T.M. – É preciso fazer uma distinção entre os países que têm leis de acesso a informações há mais tempo, que estão acostumados à sua vigência, e os demais. Suécia, Estados Unidos e Canadá são bastante abertos. São países de democracia consolidada, onde o governo aberto funciona muito bem porque, no fundo, a maior parte das coisas funciona bem. Mas há outro grupo de países onde a abertura tem sido usada como ferramenta para resolver os problemas. São exemplos mais interessantes para o Brasil analisar, como México, Índia, Eslovênia, Bulgária – nações que abraçaram a causa da abertura mais recentemente, onde há maior entusiasmo e engajamento por parte da população. A Suécia pode até ser mais aberta, mas duvido que lá haja tantos pedidos de acesso por parte dos cidadãos como na Índia.

É claro que a ideia do direito à informação precede a internet, mas o sr. considera que a popularização do acesso à rede mundial aumentou a ânsia por dados governamentais e transparência?
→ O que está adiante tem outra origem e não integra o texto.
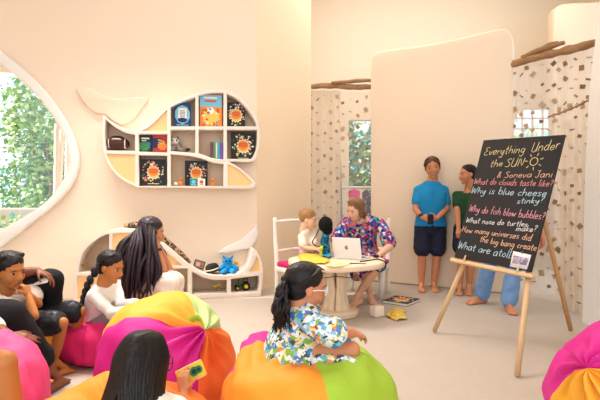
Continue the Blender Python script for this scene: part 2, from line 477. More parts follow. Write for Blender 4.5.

T.M. – Sem dúvida. Ao fazer palestras sobre esse assunto, eu identifico três fatores que têm estimulado a demanda pelo direito à informação em várias partes do mundo. Um deles é o crescimento da importância dos governos participativos. As pessoas não querem apenas votar nas eleições de tantos em tantos anos, querem participar das administrações, querem ter controle sobre as decisões que lhes dizem respeito. Há 15 ou 20 anos não havia esse tipo de demanda. É um fenômeno global. No Egito, essa foi uma das causas da revolução. A tecnologia é outro fator. Com a tecnologia as pessoas passam a entender melhor o valor das informações, principalmente daquelas que costumam ser retidas pelos governos. Por fim, há o fenômeno da globalização. As pessoas estão conectadas, independentemente de fronteiras, podem ver o que os cidadãos de outros países têm e exigem os mesmos direitos.